INSTRUCTION
Reproduce this listing in full.

PROVIDED MATERIAL

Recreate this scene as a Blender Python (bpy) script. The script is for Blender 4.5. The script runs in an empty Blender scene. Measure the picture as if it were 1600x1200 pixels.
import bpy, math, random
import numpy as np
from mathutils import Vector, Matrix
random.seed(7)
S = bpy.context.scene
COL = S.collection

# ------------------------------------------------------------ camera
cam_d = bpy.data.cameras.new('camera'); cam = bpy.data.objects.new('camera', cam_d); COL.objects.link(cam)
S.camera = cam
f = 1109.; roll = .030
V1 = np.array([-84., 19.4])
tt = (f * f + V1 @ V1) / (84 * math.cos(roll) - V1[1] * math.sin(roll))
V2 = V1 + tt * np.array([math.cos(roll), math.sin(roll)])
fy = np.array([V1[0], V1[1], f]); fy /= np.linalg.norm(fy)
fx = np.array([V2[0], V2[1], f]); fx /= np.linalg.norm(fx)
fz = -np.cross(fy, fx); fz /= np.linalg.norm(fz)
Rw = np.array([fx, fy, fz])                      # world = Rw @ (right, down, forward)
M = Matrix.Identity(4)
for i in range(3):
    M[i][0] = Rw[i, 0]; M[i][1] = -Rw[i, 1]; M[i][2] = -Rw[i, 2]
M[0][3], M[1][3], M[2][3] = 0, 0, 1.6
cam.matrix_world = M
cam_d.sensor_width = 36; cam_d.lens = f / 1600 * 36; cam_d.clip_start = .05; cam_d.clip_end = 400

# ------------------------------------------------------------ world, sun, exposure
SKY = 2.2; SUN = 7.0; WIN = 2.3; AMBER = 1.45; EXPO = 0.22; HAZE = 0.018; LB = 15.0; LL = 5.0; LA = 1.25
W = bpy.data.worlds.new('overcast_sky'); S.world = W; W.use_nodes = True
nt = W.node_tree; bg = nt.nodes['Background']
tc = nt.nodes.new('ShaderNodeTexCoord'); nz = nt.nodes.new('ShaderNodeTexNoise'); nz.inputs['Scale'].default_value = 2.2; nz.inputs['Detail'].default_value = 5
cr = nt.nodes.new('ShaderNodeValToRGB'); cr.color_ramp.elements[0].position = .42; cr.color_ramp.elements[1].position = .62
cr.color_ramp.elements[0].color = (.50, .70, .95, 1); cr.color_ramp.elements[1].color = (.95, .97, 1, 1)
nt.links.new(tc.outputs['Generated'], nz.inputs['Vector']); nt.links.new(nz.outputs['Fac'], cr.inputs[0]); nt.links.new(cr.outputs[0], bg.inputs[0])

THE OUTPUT
Recreate this scene as a Blender Python (bpy) script. The script is for Blender 4.5. The script runs in an empty Blender scene. Measure the picture as if it were 1600x1200 pixels.
import bpy, math, random
import numpy as np
from mathutils import Vector, Matrix
random.seed(7)
S = bpy.context.scene
COL = S.collection

# ------------------------------------------------------------ camera
cam_d = bpy.data.cameras.new('camera'); cam = bpy.data.objects.new('camera', cam_d); COL.objects.link(cam)
S.camera = cam
f = 1109.; roll = .030
V1 = np.array([-84., 19.4])
tt = (f * f + V1 @ V1) / (84 * math.cos(roll) - V1[1] * math.sin(roll))
V2 = V1 + tt * np.array([math.cos(roll), math.sin(roll)])
fy = np.array([V1[0], V1[1], f]); fy /= np.linalg.norm(fy)
fx = np.array([V2[0], V2[1], f]); fx /= np.linalg.norm(fx)
fz = -np.cross(fy, fx); fz /= np.linalg.norm(fz)
Rw = np.array([fx, fy, fz])                      # world = Rw @ (right, down, forward)
M = Matrix.Identity(4)
for i in range(3):
    M[i][0] = Rw[i, 0]; M[i][1] = -Rw[i, 1]; M[i][2] = -Rw[i, 2]
M[0][3], M[1][3], M[2][3] = 0, 0, 1.6
cam.matrix_world = M
cam_d.sensor_width = 36; cam_d.lens = f / 1600 * 36; cam_d.clip_start = .05; cam_d.clip_end = 400

# ------------------------------------------------------------ world, sun, exposure
SKY = 2.2; SUN = 7.0; WIN = 2.3; AMBER = 1.45; EXPO = 0.22; HAZE = 0.018; LB = 15.0; LL = 5.0; LA = 1.25
W = bpy.data.worlds.new('overcast_sky'); S.world = W; W.use_nodes = True
nt = W.node_tree; bg = nt.nodes['Background']
tc = nt.nodes.new('ShaderNodeTexCoord'); nz = nt.nodes.new('ShaderNodeTexNoise'); nz.inputs['Scale'].default_value = 2.2; nz.inputs['Detail'].default_value = 5
cr = nt.nodes.new('ShaderNodeValToRGB'); cr.color_ramp.elements[0].position = .42; cr.color_ramp.elements[1].position = .62
cr.color_ramp.elements[0].color = (.50, .70, .95, 1); cr.color_ramp.elements[1].color = (.95, .97, 1, 1)
nt.links.new(tc.outputs['Generated'], nz.inputs['Vector']); nt.links.new(nz.outputs['Fac'], cr.inputs[0]); nt.links.new(cr.outputs[0], bg.inputs[0])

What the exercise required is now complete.